Another is the enlightenment - only here the technology is the same, still the printing press, and what’s changing is the values driving what becomes widespread. What’s published in the enlightenment isn’t following the old, religious/feudal value system of the church. Now it follows the value system of the market: popular demand decides what gets the widest distribution, what has the broadest impact. This is the era of the novel, and it culminates in those great revolutions of popular demand, American, Haitian, French. This is the information paradigm out of which our american government emerged.

at the beginning of the 20th century you see the rise of what Walter Ong calls ‘secondary orality’ - the ability to record and transmit the human voice at great distances and to large audiences, a transition Ong links to the rise of fascism.
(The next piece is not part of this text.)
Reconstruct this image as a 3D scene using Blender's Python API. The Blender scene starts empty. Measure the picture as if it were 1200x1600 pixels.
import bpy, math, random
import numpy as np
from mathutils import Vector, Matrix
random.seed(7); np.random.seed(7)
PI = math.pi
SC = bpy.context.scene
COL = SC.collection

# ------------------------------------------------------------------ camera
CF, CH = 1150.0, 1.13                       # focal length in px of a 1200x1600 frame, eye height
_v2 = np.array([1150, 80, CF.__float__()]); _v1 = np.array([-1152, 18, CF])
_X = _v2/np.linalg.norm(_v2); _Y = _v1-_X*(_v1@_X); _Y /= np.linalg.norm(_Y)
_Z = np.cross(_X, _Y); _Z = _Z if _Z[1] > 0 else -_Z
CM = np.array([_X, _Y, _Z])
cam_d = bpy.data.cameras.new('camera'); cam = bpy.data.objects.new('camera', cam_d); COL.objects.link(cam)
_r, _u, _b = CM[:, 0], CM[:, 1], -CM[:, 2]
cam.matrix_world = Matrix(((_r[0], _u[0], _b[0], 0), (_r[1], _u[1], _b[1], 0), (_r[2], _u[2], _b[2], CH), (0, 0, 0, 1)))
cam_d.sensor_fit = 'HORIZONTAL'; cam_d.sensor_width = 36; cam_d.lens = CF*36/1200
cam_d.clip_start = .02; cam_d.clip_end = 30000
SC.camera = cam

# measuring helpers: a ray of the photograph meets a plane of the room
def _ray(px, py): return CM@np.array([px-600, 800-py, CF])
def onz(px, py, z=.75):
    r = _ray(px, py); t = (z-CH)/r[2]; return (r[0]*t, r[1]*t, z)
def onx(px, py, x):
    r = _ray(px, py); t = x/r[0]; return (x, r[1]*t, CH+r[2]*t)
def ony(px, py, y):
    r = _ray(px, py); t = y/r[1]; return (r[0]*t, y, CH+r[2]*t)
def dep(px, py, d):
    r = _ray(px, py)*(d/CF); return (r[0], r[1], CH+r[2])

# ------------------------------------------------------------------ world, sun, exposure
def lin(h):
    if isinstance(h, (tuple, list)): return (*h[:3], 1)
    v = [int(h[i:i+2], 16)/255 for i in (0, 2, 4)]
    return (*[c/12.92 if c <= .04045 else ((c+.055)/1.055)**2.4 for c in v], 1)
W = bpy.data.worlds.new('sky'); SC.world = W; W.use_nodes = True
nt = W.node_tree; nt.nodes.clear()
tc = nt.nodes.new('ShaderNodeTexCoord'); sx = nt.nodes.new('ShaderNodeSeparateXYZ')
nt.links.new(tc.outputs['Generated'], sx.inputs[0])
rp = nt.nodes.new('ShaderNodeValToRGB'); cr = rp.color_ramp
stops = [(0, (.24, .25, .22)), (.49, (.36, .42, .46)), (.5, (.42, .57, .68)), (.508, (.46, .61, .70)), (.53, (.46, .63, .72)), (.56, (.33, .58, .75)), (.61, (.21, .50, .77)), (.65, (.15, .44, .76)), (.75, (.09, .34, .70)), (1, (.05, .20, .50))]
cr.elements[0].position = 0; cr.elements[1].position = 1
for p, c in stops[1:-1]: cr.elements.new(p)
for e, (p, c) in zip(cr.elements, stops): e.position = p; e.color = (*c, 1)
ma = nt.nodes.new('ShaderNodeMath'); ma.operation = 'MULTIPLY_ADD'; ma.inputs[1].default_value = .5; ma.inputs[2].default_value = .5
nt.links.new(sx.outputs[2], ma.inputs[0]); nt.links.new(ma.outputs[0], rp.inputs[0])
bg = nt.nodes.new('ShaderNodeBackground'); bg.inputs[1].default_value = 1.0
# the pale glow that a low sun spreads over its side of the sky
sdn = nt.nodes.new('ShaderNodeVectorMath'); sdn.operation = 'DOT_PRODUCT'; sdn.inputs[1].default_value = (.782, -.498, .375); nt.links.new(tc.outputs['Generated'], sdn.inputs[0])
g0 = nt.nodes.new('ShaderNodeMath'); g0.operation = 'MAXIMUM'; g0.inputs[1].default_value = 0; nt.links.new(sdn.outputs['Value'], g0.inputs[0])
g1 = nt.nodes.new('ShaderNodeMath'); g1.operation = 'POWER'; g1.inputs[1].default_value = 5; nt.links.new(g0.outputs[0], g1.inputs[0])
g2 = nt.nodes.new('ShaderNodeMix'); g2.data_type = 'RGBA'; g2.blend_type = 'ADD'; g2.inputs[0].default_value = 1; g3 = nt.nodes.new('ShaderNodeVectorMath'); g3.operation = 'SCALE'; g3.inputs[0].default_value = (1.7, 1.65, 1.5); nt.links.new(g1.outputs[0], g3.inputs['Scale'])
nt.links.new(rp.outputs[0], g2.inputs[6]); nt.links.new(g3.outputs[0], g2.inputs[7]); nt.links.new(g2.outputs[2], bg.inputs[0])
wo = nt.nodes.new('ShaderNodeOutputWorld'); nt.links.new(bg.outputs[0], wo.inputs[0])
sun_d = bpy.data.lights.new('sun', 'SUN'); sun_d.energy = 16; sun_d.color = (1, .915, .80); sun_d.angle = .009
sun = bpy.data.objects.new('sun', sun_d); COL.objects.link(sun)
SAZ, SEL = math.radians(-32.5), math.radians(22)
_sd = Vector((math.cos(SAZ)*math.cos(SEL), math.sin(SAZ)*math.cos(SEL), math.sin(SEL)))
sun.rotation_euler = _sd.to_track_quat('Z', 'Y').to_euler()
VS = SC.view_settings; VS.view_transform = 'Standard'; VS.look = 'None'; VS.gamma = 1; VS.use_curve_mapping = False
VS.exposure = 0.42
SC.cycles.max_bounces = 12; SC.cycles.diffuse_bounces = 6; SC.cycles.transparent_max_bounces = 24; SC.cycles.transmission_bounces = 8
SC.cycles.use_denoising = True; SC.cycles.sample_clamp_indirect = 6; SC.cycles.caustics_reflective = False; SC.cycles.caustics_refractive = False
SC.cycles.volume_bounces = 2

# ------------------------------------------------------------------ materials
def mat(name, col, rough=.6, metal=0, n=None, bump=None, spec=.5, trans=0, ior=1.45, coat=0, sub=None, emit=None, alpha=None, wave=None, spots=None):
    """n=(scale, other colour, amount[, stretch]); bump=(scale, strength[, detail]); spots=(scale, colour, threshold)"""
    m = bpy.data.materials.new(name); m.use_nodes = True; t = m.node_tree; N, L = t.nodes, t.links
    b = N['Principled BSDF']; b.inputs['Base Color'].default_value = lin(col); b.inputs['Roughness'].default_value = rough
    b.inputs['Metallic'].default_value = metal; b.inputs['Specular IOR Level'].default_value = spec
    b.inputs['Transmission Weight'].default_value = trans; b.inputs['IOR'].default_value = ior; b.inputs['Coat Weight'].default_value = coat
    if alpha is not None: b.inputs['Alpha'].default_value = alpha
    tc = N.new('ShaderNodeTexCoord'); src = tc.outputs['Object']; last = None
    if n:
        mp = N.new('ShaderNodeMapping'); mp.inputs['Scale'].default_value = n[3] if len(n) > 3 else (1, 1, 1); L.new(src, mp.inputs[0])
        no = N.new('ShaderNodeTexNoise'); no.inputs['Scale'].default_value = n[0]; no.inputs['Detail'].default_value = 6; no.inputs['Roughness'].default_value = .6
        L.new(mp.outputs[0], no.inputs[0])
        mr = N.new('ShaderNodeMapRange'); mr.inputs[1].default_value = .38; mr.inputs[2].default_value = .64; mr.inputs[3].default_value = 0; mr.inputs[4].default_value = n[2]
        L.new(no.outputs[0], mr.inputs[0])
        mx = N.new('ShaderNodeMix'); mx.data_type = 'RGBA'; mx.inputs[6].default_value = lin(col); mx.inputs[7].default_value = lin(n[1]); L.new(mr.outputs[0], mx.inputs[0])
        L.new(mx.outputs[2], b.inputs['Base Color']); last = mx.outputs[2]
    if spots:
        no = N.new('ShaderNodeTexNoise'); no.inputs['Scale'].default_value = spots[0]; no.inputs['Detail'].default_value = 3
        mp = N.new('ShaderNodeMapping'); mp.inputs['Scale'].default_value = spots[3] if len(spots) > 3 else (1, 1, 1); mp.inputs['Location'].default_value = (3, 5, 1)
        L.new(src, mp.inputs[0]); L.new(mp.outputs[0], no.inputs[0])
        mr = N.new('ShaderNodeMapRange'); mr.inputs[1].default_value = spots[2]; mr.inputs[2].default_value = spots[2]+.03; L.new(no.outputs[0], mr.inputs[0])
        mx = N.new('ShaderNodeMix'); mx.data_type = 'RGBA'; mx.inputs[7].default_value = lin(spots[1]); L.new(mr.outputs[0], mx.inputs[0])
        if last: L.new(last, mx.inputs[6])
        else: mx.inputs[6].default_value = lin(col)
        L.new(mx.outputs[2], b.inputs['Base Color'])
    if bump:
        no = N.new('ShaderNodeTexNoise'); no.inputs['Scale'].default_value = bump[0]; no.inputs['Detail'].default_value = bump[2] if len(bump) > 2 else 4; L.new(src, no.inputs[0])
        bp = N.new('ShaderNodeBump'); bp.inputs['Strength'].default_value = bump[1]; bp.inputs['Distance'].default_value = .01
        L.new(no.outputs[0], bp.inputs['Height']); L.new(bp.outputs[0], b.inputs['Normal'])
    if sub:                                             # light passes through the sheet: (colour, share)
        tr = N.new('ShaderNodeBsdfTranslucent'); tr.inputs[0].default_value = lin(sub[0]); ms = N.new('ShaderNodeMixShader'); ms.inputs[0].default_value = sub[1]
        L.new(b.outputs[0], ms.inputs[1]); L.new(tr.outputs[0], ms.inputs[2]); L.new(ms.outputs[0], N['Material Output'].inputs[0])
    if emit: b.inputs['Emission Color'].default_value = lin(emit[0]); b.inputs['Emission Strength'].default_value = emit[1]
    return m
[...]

I don’t know anything about that, but I can tell you this: a popular art form makes a transition to ‘high art’ when its medium has becom outdated and irrelevant. this was the anxiety of the modernist novelists. print was no longer the central technology of mass communication, but they had still deeply internalized its forms. (this is also the description of the modernists that leads into my argument for lovecraft as a modernist, but thats for another time.)

Now we see a new shift, from the centralization of television to the hyperliteracy of the internet. the affordances and weaknesses of this new medium will shape the next century, assuming it doesn’t get promptly replaced by something else. This, i guess, is why i’m so interested in learning more about it: i want to read the future.